13.4.1 Informal Evaluation Based on Field Studies


The most substantive example to date has been the field study to re-design the hiring processes for Firm A used as the basis for the examples above (Herman et al. 1998). Though this was not, by any means, a controlled experiment, the participants in this process innovation effort found the methodology and Handbook repository to be very effective in helping them generate a wide range of novel and promising process design alternatives. The Process Recombinator was completed after this field study in order to provide computational support for what we understood to be the key components of the methodology. We have re-enacted portions of these re-design experiences using the Recombinator and have found that it is effective in supporting them.

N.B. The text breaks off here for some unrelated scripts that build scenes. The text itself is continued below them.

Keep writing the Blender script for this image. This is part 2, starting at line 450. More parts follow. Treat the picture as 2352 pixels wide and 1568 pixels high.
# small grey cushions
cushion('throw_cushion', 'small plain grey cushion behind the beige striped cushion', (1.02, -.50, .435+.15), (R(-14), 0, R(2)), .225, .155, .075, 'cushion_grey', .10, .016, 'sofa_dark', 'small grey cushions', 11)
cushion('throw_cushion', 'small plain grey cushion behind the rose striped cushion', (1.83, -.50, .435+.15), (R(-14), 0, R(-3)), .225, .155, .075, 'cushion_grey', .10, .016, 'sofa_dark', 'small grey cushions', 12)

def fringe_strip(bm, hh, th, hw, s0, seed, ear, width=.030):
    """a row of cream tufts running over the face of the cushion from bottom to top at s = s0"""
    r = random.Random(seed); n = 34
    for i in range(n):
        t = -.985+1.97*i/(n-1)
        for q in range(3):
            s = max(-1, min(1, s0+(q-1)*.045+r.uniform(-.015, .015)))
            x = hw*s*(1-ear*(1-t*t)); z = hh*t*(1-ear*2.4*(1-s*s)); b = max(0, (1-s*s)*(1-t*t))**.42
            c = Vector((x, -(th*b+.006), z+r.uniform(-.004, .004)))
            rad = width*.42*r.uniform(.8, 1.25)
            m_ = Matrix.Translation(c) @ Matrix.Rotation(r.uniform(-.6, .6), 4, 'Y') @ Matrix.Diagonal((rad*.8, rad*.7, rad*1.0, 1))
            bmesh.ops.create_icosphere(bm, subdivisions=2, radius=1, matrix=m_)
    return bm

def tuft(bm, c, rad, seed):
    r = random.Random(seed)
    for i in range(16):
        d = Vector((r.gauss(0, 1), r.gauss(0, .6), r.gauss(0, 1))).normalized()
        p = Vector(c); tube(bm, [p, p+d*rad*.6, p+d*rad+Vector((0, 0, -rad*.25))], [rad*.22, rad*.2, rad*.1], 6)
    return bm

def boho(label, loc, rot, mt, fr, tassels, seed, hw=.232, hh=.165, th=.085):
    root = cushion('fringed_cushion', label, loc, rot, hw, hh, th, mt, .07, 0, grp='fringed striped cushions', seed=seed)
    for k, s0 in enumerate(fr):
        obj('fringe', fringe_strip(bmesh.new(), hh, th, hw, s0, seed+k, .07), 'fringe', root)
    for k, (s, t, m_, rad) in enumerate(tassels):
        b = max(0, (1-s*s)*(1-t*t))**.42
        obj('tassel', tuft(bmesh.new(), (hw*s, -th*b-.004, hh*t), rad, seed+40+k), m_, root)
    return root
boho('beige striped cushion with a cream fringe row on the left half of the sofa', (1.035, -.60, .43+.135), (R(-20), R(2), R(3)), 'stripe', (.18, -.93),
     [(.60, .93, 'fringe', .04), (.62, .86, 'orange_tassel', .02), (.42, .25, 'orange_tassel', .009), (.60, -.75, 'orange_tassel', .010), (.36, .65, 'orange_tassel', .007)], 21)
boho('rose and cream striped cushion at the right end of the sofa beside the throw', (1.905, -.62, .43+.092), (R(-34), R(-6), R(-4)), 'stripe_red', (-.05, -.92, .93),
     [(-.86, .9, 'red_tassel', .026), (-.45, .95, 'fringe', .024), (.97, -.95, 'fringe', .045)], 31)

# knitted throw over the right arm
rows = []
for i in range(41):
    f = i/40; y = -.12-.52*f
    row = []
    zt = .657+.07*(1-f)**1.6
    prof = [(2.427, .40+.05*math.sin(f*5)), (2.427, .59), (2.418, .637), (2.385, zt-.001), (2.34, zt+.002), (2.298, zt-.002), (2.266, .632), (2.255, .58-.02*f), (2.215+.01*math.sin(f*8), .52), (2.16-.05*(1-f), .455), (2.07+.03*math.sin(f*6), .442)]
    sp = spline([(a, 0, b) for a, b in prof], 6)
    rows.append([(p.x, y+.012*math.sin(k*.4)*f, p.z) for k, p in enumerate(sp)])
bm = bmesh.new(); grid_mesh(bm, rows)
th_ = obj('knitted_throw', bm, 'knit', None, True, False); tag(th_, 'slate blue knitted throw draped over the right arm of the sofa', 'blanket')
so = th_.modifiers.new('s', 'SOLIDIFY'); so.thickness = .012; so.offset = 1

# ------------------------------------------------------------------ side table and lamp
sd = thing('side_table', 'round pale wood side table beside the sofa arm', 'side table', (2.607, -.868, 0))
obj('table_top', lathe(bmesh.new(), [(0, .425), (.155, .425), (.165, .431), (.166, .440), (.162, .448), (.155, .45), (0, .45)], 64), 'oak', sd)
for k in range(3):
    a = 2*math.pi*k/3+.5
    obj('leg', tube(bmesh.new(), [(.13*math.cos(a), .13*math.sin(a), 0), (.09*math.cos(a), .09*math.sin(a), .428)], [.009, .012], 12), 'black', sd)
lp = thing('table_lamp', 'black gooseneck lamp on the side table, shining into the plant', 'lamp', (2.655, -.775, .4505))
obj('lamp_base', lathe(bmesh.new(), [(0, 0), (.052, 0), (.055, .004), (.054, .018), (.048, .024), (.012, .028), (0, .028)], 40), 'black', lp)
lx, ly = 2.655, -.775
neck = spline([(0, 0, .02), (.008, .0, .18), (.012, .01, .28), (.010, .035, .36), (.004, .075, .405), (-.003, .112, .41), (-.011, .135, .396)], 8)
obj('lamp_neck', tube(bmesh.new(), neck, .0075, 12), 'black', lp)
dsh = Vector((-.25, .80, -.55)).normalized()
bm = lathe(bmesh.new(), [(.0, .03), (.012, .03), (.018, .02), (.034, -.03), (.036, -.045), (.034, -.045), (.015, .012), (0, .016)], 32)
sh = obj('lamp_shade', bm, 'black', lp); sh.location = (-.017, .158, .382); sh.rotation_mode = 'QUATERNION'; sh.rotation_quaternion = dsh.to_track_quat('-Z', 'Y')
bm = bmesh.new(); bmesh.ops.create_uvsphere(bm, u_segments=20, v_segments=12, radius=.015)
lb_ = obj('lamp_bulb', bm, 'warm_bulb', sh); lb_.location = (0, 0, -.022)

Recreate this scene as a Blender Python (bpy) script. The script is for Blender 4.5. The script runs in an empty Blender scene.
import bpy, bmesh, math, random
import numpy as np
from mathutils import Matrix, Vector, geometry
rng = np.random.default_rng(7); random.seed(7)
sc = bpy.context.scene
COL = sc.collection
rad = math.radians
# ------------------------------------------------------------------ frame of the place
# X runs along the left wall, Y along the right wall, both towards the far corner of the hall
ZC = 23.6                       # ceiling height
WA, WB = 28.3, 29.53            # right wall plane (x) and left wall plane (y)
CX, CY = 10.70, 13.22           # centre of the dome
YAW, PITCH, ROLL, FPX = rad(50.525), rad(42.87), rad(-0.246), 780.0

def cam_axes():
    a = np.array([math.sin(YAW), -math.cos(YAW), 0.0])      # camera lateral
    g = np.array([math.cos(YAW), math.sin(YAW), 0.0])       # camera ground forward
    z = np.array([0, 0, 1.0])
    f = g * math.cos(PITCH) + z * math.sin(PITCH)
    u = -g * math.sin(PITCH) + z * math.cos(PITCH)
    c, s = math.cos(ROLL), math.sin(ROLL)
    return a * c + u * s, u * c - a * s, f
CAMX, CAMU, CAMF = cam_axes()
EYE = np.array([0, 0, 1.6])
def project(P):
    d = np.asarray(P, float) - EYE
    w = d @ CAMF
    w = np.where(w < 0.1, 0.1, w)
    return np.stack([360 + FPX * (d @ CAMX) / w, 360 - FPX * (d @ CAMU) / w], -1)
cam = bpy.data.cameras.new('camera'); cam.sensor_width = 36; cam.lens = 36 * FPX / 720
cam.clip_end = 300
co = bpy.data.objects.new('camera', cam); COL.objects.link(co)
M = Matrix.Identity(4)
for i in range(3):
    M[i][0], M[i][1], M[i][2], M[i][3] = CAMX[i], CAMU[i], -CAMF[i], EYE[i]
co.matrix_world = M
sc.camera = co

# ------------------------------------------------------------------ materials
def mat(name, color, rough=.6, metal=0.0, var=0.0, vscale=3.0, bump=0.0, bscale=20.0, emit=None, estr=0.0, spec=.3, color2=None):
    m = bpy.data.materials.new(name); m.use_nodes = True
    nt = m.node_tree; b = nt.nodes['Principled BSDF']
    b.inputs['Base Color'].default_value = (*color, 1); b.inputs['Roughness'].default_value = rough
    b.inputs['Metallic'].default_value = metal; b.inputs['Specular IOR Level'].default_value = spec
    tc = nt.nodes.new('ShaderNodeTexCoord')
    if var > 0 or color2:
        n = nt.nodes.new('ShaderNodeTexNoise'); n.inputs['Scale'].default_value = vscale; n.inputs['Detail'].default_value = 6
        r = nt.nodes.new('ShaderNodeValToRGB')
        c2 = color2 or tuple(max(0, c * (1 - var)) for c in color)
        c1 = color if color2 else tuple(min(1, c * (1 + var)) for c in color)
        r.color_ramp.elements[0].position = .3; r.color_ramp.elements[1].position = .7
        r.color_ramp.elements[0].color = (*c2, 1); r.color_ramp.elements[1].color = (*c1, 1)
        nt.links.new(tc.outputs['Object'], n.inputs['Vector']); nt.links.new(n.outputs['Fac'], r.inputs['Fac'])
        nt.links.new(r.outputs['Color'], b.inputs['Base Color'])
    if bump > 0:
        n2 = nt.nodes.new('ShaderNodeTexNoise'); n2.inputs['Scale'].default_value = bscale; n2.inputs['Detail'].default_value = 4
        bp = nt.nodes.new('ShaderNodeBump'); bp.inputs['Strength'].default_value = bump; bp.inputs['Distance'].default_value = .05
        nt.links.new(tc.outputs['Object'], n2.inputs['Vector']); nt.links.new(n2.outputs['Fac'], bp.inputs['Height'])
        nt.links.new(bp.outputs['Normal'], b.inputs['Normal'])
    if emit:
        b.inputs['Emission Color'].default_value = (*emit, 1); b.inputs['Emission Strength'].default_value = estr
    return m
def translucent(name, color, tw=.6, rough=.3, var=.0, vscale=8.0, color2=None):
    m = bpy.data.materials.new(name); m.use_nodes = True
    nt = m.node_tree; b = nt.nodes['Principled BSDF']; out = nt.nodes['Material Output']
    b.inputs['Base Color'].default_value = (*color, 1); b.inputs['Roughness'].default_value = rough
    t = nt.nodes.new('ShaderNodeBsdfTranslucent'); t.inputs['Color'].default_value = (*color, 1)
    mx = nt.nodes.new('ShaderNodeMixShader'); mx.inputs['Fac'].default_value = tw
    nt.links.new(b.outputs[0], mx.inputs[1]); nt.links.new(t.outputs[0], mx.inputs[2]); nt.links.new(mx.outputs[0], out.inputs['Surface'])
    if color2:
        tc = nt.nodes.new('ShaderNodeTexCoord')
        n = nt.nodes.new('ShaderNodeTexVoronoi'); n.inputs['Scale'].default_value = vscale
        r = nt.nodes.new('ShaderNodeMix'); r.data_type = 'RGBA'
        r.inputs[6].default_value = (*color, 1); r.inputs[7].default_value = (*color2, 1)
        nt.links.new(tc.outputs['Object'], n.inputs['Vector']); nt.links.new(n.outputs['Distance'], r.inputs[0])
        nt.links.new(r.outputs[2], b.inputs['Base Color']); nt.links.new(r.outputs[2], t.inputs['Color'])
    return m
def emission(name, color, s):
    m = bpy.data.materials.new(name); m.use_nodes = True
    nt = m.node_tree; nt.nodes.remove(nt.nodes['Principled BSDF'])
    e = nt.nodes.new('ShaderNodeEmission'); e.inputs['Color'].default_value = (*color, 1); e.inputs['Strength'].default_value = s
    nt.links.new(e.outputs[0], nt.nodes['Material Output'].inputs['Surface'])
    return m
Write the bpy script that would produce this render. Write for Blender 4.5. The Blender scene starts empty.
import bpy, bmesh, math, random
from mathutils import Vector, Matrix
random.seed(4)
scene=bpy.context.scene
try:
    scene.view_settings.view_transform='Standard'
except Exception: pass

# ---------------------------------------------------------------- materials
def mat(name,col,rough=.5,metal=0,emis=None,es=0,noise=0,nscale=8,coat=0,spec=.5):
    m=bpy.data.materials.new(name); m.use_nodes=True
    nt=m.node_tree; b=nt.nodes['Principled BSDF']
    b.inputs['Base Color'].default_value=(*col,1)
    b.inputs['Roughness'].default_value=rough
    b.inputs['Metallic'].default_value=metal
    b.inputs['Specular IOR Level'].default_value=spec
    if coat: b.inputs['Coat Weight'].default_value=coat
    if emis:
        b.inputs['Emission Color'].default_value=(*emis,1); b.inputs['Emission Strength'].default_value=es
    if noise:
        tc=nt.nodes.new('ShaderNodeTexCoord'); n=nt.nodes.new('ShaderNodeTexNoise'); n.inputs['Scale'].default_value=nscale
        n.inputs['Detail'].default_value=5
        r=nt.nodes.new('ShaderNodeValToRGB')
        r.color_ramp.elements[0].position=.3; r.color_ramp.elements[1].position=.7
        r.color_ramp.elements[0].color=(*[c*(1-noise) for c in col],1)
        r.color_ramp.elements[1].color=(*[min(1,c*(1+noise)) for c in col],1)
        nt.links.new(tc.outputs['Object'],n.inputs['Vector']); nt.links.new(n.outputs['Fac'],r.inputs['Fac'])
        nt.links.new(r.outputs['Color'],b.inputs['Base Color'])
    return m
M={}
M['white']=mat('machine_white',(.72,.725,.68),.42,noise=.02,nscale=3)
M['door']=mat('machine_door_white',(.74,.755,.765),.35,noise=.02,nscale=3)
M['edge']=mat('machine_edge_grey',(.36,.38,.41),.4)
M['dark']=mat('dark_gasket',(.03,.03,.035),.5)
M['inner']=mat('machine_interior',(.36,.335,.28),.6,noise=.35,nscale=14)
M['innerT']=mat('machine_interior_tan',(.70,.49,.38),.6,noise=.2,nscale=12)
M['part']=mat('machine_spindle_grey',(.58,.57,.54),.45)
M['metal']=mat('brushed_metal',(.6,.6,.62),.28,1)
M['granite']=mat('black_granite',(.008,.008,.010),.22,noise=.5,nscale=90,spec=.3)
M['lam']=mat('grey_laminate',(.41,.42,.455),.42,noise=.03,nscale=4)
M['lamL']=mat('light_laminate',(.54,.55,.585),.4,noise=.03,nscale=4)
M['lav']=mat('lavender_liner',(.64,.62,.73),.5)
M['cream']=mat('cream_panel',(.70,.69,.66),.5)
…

Since then the Recombinator has been used in another field study to support a large bank's efforts to design new distribution/sales processes for physical financial products like travelers'checks, foreign currency, and precious metals. Before the study, the bank had close to a hundred different processes of this type. After analyzing their processes, they realized that all the processes were captured well as a set of bundles representing such dimensions as type of good, type of trading partner (bank, central bank, person), payment method, payment currency, and internal booking type. Once they had the space so systematized, they were able to use the recombination methodology to identify innovative combinations along these dimensions.

These examples demonstrate well both sources of power of the Recombinator approach: (1) it allows process designers to draw ideas from many different organizations and domains, and (2) it spurs the creative process design through the systematic generation of novel combinations of these ''best-practice''ideas. The examples clearly show that a rich repository of appropriately organized process templates, supported by tools like the Recombinator, can have practical use in enhancing the creativity and effciency of process innovation.


13.4.2 Comparison to Related Process Design Tools


In our view, the Process Recombinator fills an important gap in existing process design technologies. As noted earlier, current techniques (Hammer and Champy 1993; Grover and Kettinger 1995; Harrington 1991; Kettinger, Guha, and Teng 1995; Kettinger and Grover 1995; Davenport 1993) offer little support for identifying new processes (Kettinger, Teng, and Guha 1997). They suggest how organizations can organize their process definition efforts (e.g., through brainstorming, visioning, and meeting facilitators) as well as record the resulting process designs (e.g., using IDEF or Petri nets) but do not help us actually generate new process alternative ideas.

Others have explored the use of re-usable process templates (AT&T Quality Steering Committee 1992; McNair and Leibfried 1992; Schank and Abelson 1977; CIO Magazine 1992; Mi and Scacchi 1993), abstract process models (Sacerdoti 1974; Nau 1987) and systematic process alternative generation (Salancik and Leblebici 1988). Our work is unique, however, in how it systematically uses a large repository of empirically based examples to systematically generate many alternative combinations of process elements.

Also related to our work are systems that automatically generate organizational designs based on descriptions of the organizational tasks and other factors (Baligh, Burton, and Opel 1990; Gasser 1992; Majchrzak and Gasser 1992). Baligh et al., for example, edited ''textbook''knowledge about organizational design into an ''expert system''that makes recommendations based on rules like ''If the environment is stable, then a formal organization is appropriate.''Our work differs from these approaches in at least two ways: (1) We are interested not only in providing ''conventional''guidance for ''traditional''organizations but also in providing tools to help ''invent''new organizations. (2) We are not attempting to provide completely automated advice based on simple input parameters (the traditional ''expert systems''approach). Instead, we are attempting to provide conceptual frameworks and partly automated tools to help enhance people's abilities to creatively define and systematically explore a large process design space. That is, we want to provide a helpful tool for use by human experts, not an ''automated expert''that tells humans what to do.